THE BABYYY
HERE'S THE HC FOR MY TROLLS OC. i said that i would make this. i will be writing self (oc) insert fics with this oc. anyways here it is.
name: Huron
age: 19, almost 20
genre: indie folk (i.e. Hozier, Noah Kahan, The Lumineers, Fleet Foxes, Bon Iver, etc.)
his playlist: (it has his genre as well as songs that remind me of him)
even though he's an indie folk troll, he will literally listen to almost anything.
can listen to whale noises and get jiggy with it.
he's dating Clay, so he blares (and loves) his music. (and by Clay's music, i mean Kid Cudi.)
he's autistic, so he'll randomly info dump. he's so me
i mean, he'll randomly say shit that sometimes scares other trolls and promise that he doesn't have any kind of experience with it. he's just spent countless hours researching it.
Clay and Viva are used to it at this point
the first time he met Clay's brothers he said something about how a cows stomach lining looks similar to a trolls (using trolls instead of humans) stomach lining. everybody's jaw was on the floor.
insert Clay and Viva laughing their asses off while Huron frantically explains that he watches educational videos on YouTube about troll anatomy and works in a pet store and has seen beef tripe.
then proceeded to say that beef tripe is a cows stomach, and how it's fine cuisine in some cultures, even though he thinks he would hate it if he tried it.
since he gets along with almost everyone, he says that Clay, Viva, Poppy, Branch, John, Bruce, and Floyd are all his best friends.
do not ask him to choose just one best friend. it is physically impossible for him.
gave Floyd the biggest bear hug when he woke up. didn't care that he had never met him.
when everyone got out of their diamond prisons and Floyd woke up, Huron had to be physically restrained so he didn't murder Velvet and Veneer.
him and John will make PAINFULLY bad puns and dad jokes together.
only drinks Dr.

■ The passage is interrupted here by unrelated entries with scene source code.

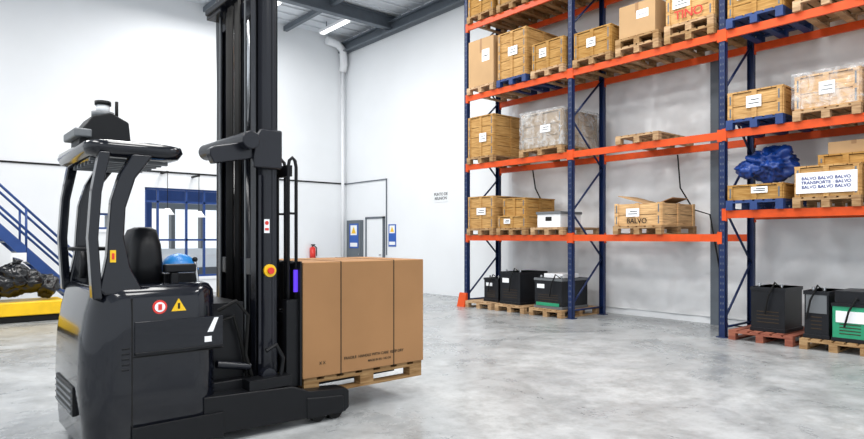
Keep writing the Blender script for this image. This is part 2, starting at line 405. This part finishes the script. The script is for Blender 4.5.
# Level 3
z=lv(0,2)
pallet(X0,X1,*A1,z); carton(CX0,CX1,A1[0]+.02,A1[1]-.02,z+T,1.0,CARD2)
pc(A2,z,.92,BLUEP); pc(A3,z,.50)
pc(B1,z,.46); 
pallet(X0,X1,*B2,z); pallet(X0,X1,*B2,z+T); carton(CX0,CX1,B2[0]+.08,B2[1]-.05,z+2*T,.55)
pallet(X0,X1,*B3,z); pallet(X0,X1,*B3,z+T)
o=crate(CX0,CX1,B3[0]+.02,B3[1]-.02,z+2*T,.6,label=True,txt=('TINO',.19,.2,RED))
pc(C1,z,.5,BLUEP); pc(C2,z,.5)
# Level 2
z=lv(0,1)
pc(A1,z,.84); 
pallet(X0,X1,7.2,8.25,z); crate(CX0,CX1,7.22,8.2,z+T,.66,m=PALE,wrap=True,label=True)
pallet(X0,X1,*B2,z)
pc(C1,z,.38,BLUEP)
pallet(X0,X1,*C2,z); crate(CX0,CX1,C2[0]+.02,C2[1]-.02,z+T,.44,wrap=True)
# Level 1
z=lv(0,0)
pc(A1,z,.66); pc(A2,z,.22); crate(CX0+.1,CX1-.1,8.2,8.8,z+T+.245,.34,label=False)
pallet(X0,X1,*A3,z)
b=MB(); zz=z+T+.002
b.box(9.36,10.0,7.3,7.85,zz,zz+.25,WHITE).box(9.34,10.02,7.28,7.87,zz+.25,zz+.30,GRY).box(9.355,9.36,7.5,7.65,zz+.12,zz+.2,INK)
b.done('white_storage_box',bevel=.012)
pallet(X0,X1,5.2,6.1,z); o=crate(CX0,CX1,5.22,6.08,z+T,.38,lid=False,txt=('BALVO',.12,.2,INK))
b=MB()
b.box(-.3,.3,-.35,.35,0,.012,CARD2,Matrix.Translation((9.7,5.75,z+T+.42))@Matrix.Rotation(math.radians(16),4,'X'))
b.box(-.25,.25,-.2,.2,0,.012,CARD,Matrix.Translation((9.9,5.4,z+T+.40))@Matrix.Rotation(math.radians(-18),4,'X'))
b.done('loose_cardboard_flaps')
z=lv(2,0)
pc(C1,z,.20,BLUEP)
o=MB().ball((9.78,3.70,z+T+.47),.33,BLUEBAG,sx=1.1,sy=1.05,sz=.8,lump=.4,seg=72,seed=3,crease=.4).ball((9.65,3.98,z+T+.40),.2,BLUEBAG,lump=.4,seg=48,seed=9,sz=.7,crease=.35).done('blue_rubbish_bag')
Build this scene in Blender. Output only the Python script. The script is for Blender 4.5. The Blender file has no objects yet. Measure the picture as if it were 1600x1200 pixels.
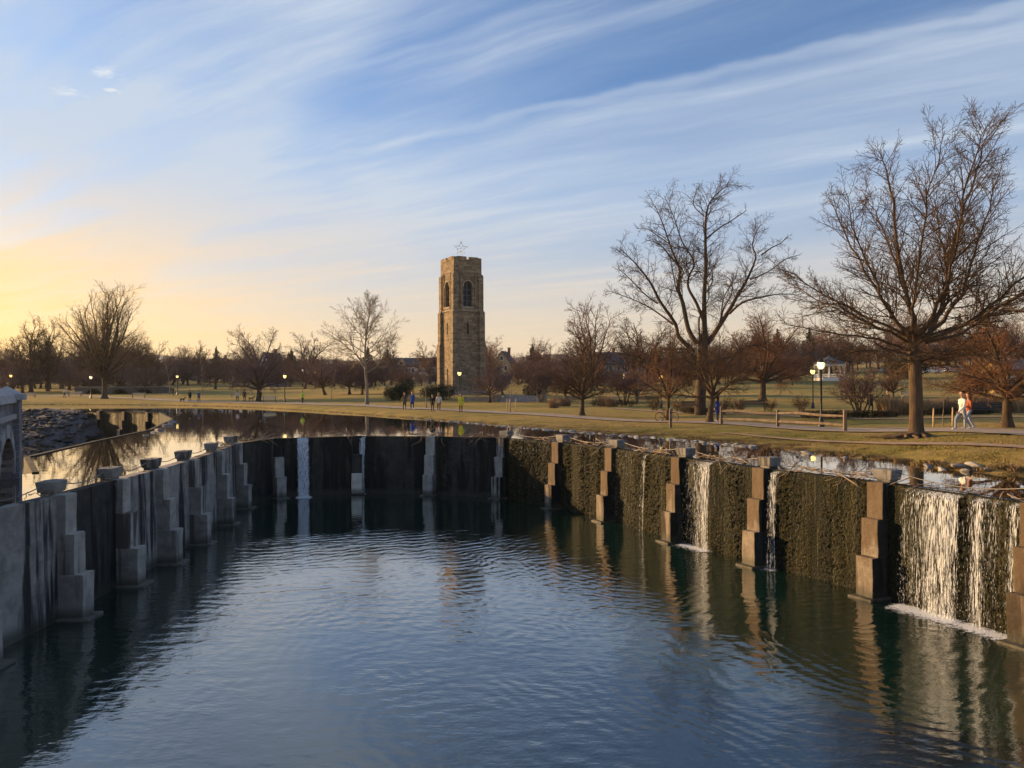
import bpy, bmesh, math, random, time
import numpy as np
from mathutils import Vector, Matrix, noise
from mathutils.geometry import tessellate_polygon
T0 = time.time()
R = math.radians
scene = bpy.context.scene
C = scene.collection

# ------------------------------------------------------------------ camera
F = 1209.0            # focal length in pixels of the 1600 px wide photograph
ZC = 5.85              # eye height above the lower pool
ZP = 3.10             # level of the upper pond
ROLL = -0.26           # the horizon drops a little towards the left
cam_data = bpy.data.cameras.new('camera')
cam = bpy.data.objects.new('camera', cam_data); C.objects.link(cam)
cam.location = (0, 0, ZC); cam.rotation_euler = (Matrix.Rotation(R(90.14), 4, 'X') @ Matrix.Rotation(R(ROLL), 4, 'Z')).to_euler()
cam_data.sensor_width = 36; cam_data.lens = 36 * F / 1600
cam_data.clip_start = 0.1; cam_data.clip_end = 20000
scene.camera = cam

# ------------------------------------------------------------------ sky, sun, exposure
SUN_EL, SUN_AZ = 11.5, -64.0         # azimuth from +Y towards +X
se, sa = R(SUN_EL), R(SUN_AZ)
SUN = Vector((math.sin(sa) * math.cos(se), math.cos(sa) * math.cos(se), math.sin(se)))
world = bpy.data.worlds.new('World'); scene.world = world; world.use_nodes = True

class NT:
    """tiny node-tree helper"""
    def __init__(s, tree): s.t = tree; s.n = tree.nodes; s.l = tree.links
    def add(s, kind, ins=None, **props):
        nd = s.n.new(kind)
        for k, v in props.items(): setattr(nd, k, v)
        for k, v in (ins or {}).items(): s.put(nd.inputs[k], v)
        return nd
    def put(s, sock, v):
        if isinstance(v, bpy.types.NodeSocket): s.l.new(v, sock)
        elif isinstance(v, bpy.types.Node): s.l.new(v.outputs[0], sock)
        else: sock.default_value = v
    def math(s, op, a, b=0.0, c=0.0, clamp=False):
        nd = s.n.new('ShaderNodeMath'); nd.operation = op; nd.use_clamp = clamp
        s.put(nd.inputs[0], a); s.put(nd.inputs[1], b); s.put(nd.inputs[2], c)
        return nd.outputs[0]
    def vmath(s, op, a, b=(0, 0, 0), out=0):
        nd = s.n.new('ShaderNodeVectorMath'); nd.operation = op
        s.put(nd.inputs[0], a); s.put(nd.inputs[1], b)
        return nd.outputs[out]
    def mix(s, f, a, b, blend='MIX'):
        nd = s.n.new('ShaderNodeMix'); nd.data_type = 'RGBA'; nd.blend_type = blend
        s.put(nd.inputs[0], f); s.put(nd.inputs[6], a); s.put(nd.inputs[7], b)
        return nd.outputs[2]
    def ramp(s, f, stops, interp='LINEAR'):
        nd = s.n.new('ShaderNodeValToRGB'); cr = nd.color_ramp; cr.interpolation = interp
        while len(cr.elements) < len(stops): cr.elements.new(0.5)
        for e, (p, c) in zip(cr.elements, stops):
            e.position = p; e.color = (c, c, c, 1) if isinstance(c, (int, float)) else (*c, 1)
        s.put(nd.inputs[0], f); return nd.outputs[0]
    def step(s, v, a, b, lo=0.0, hi=1.0):
        nd = s.n.new('ShaderNodeMapRange'); nd.interpolation_type = 'SMOOTHSTEP'
        s.put(nd.inputs[0], v); s.put(nd.inputs[1], a); s.put(nd.inputs[2], b); s.put(nd.inputs[3], lo); s.put(nd.inputs[4], hi)
        return nd.outputs[0]
    def noise(s, vec, scale, detail=4.0, rough=0.55, dist=0.0):
        nd = s.n.new('ShaderNodeTexNoise')
        s.put(nd.inputs['Vector'], vec); nd.inputs['Scale'].default_value = scale
        nd.inputs['Detail'].default_value = detail; nd.inputs['Roughness'].default_value = rough
        nd.inputs['Distortion'].default_value = dist
        return nd.outputs[0]
    def mapping(s, vec, loc=(0, 0, 0), rot=(0, 0, 0), scale=(1, 1, 1)):
        nd = s.n.new('ShaderNodeMapping'); s.put(nd.inputs[0], vec)
        nd.inputs[1].default_value = loc; nd.inputs[2].default_value = rot; nd.inputs[3].default_value = scale
        return nd.outputs[0]

def build_world():
    w = NT(world.node_tree); w.n.clear()
    out = w.add('ShaderNodeOutputWorld'); bg = w.add('ShaderNodeBackground')
    sky = w.add('ShaderNodeTexSky', sky_type='NISHITA', sun_disc=False, sun_elevation=se, sun_rotation=sa % (2 * math.pi),
                air_density=1.0, dust_density=1.2, ozone_density=3.0, altitude=100)
    d = w.add('ShaderNodeTexCoord').outputs['Generated']
    sep = w.add('ShaderNodeSeparateXYZ', {0: d}); z = sep.outputs[2]
    zc = w.math('MAXIMUM', z, 0.0)
    zz = w.math('ADD', zc, 0.03)
    p = w.add('ShaderNodeCombineXYZ', {0: w.math('DIVIDE', sep.outputs[0], zz), 1: w.math('DIVIDE', sep.outputs[1], zz)}).outputs[0]
    near = w.math('MAXIMUM', w.vmath('DOT_PRODUCT', d, tuple(SUN), 1), 0.0)     # cosine to the sun
    # cirrus: streaks that run towards the sunset
    warp = w.noise(p, 0.6, 3)
    pw = w.vmath('ADD', p, w.vmath('MULTIPLY', w.add('ShaderNodeCombineXYZ', {0: warp, 1: warp}).outputs[0], (0.3, 0.35, 0)))
    q = w.mapping(w.mapping(pw, rot=(0, 0, R(30))), scale=(0.20, 1.15, 1))
    n1 = w.noise(q, 1.0, 6, 0.56, 0.2)
    n2 = w.noise(w.mapping(w.mapping(pw, rot=(0, 0, R(58))), loc=(3.1, 1.7, 0), scale=(0.35, 1.0, 1)), 0.9, 5, 0.55, 0.3)
    cir = w.math('MULTIPLY', w.step(n1, 0.36, 0.70), 0.8)
    n3 = w.noise(w.mapping(w.mapping(pw, rot=(0, 0, R(34))), scale=(0.5, 3.6, 1)), 1.0, 7, 0.62, 0.25)
    cir = w.math('MULTIPLY', cir, w.step(n3, 0.3, 0.72, 0.45, 1.15))
    cir = w.math('ADD', cir, w.math('MULTIPLY', w.step(n3, 0.46, 0.80), 0.42))
    cir = w.math('ADD', cir, w.math('MULTIPLY', w.step(n2, 0.45, 0.78), 0.45))
    # contrail with its spread-out veil
    c1 = w.vmath('DOT_PRODUCT', p, (0.5, 0.86, 0), 1)
    along = w.vmath('DOT_PRODUCT', p, (0.86, -0.5, 0), 1)
    wob = w.math('MULTIPLY', w.math('SUBTRACT', w.noise(p, 3.0, 4), 0.5), 0.16)
    c1 = w.math('ADD', c1, wob)
    veil = w.math('MULTIPLY', w.step(c1, 2.18, 2.55), w.step(c1, 2.9, 4.6, 1.0, 0.25))
    veil = w.math('MULTIPLY', veil, w.step(w.noise(q, 0.8, 5), 0.28, 0.75, 0.25, 0.75))
    line = w.math('MULTIPLY', w.math('MULTIPLY', w.step(c1, 2.21, 2.26), w.step(c1, 2.26, 2.33, 1, 0)), w.step(along, -3.2, -1.2, 0.0, 0.42))
    line = w.math('MULTIPLY', line, w.step(along, 0.0, 2.2, 1.0, 0.25))
    c2 = w.math('ADD', w.vmath('DOT_PRODUCT', p, (0.85, 0.53, 0), 1), w.math('MULTIPLY', wob, 0.8))
    s2 = w.math('MULTIPLY', w.math('MULTIPLY', w.step(c2, 0.36, 0.66), w.step(c2, 0.68, 0.86, 1, 0)), 0.42)
    # broad bright patch in the upper left
    pd = w.vmath('DISTANCE', w.mapping(p, scale=(1, 0.8, 1)), (-1.42, 2.30, 0), 1)
    patch = w.math('MULTIPLY', w.step(w.math('ADD', pd, w.math('MULTIPLY', w.math('SUBTRACT', w.noise(p, 1.6, 5), 0.5), 1.3)), 0.15, 1.15, 1, 0), 0.6)
    # low haze near the horizon
    hz = w.step(z, 0.0, 0.36, 0.9, 0.0)
    cov = w.math('ADD', w.math('ADD', cir, veil), w.math('ADD', line, w.math('ADD', s2, patch)))
    cov = w.math('ADD', w.math('MULTIPLY', cov, 0.70), w.math('MULTIPLY', w.math('POWER', near, 3.0), w.step(n3, 0.3, 0.7, 0.25, 0.75)))
    cov = w.math('SUBTRACT', 1.0, w.math('MULTIPLY', w.math('SUBTRACT', 1.0, w.math('MINIMUM', cov, 0.92)), w.math('SUBTRACT', 1.0, hz)))
    # small cumulus scraps
    def scrap(c, r):
        dd = w.vmath('DISTANCE', p, (*c, 0), 1)
        dd = w.math('ADD', dd, w.math('MULTIPLY', w.math('SUBTRACT', w.noise(p, 22, 5, 0.75), 0.5), 0.20))
        return w.step(dd, r * -0.4, r * 0.95, 1, 0)
    sc = w.math('ADD', scrap((-1.37, 2.39), 0.055), w.math('ADD', scrap((-1.18, 2.25), 0.06), scrap((-1.22, 2.37), 0.03)), clamp=True)
    warm = w.math('MULTIPLY', w.math('POWER', near, 4.8), w.step(z, 0.02, 0.30, 1, 0.0))
    horizon = w.step(z, 0.0, 0.26, 1, 0)
    ccol = w.mix(horizon, (0.29, 0.34, 0.405, 1), (0.45, 0.35, 0.225, 1))
    ccol = w.mix(w.math('MINIMUM', w.math('MULTIPLY', warm, 1.5), 1.0), ccol, (0.80, 0.46, 0.09, 1))
    sc_n = w.n.new('ShaderNodeVectorMath'); sc_n.operation = 'SCALE'; w.put(sc_n.inputs[0], w.mix(1.0, sky.outputs[0], (0.70, 0.93, 1.18, 1), 'MULTIPLY')); sc_n.inputs['Scale'].default_value = SKY_GAIN
    col = w.mix(cov, sc_n.outputs[0], ccol)
    col = w.mix(w.math('MULTIPLY', sc, 0.5), col, (0.52, 0.50, 0.46, 1))
    s3 = w.n.new('ShaderNodeVectorMath'); s3.operation = 'SCALE'; w.put(s3.inputs[0], col); s3.inputs['Scale'].default_value = 1.0 / SKY_STRENGTH
    w.put(bg.inputs[0], s3.outputs[0]); bg.inputs[1].default_value = SKY_STRENGTH
    w.l.new(bg.outputs[0], out.inputs[0])
SKY_STRENGTH = 0.12
SKY_GAIN = 0.084
build_world()
sun_data = bpy.data.lights.new('sun', 'SUN'); sun_data.energy = 5.0; sun_data.angle = R(0.6); sun_data.color = (1.0, 0.62, 0.27)
sun = bpy.data.objects.new('sun', sun_data); C.objects.link(sun)
sun.rotation_euler = (-SUN).to_track_quat('-Z', 'Y').to_euler(); sun.location = (-60, 40, 30)
vs = scene.view_settings
vs.view_transform = 'Standard'; vs.look = 'None'; vs.exposure = 1.0; vs.gamma = 1.0; vs.use_curve_mapping = False
scene.render.engine = 'CYCLES'
cy = scene.cycles
cy.use_denoising = True; cy.max_bounces = 6; cy.diffuse_bounces = 3; cy.glossy_bounces = 4; cy.transparent_max_bounces = 8
cy.sample_clamp_indirect = 6.0; cy.caustics_reflective = False; cy.caustics_refractive = False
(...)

Pepper in front of other people (except Clay)
Bruce asks how he hasn't gotten a kidney stone or died.
Huron shows Bruce the huge water bottle that he drinks water out of
can and will eat 5 times his body weight in food and will joke that he can because he's a taurus.
his love language is physical touch, so he either needs to be touching Clay in a non-sexual way, or close to him at all times. (obviously not literally)
he's based off of my Grey Warden from Dragon Age Origins, who's a dual weapon rouge, so he's really good at fighting with daggers.
he is a MAJOR pacifist, so only uses his skills when absolutely necessary.
but he still practices. he even taught Clay how to use daggers.
dabbles in archery, but prefers melee combat.
his favorite color is yellow. and not the gross construction yellow.
he SOOOO smells like coconut and vanilla at all times.
his birthday is April 24th.
(his birthday is the same as mine and there is nothing anybody can do.)
totally dragged Clay to a Hozier concert, thus turning Clay into a Hozier fanboy.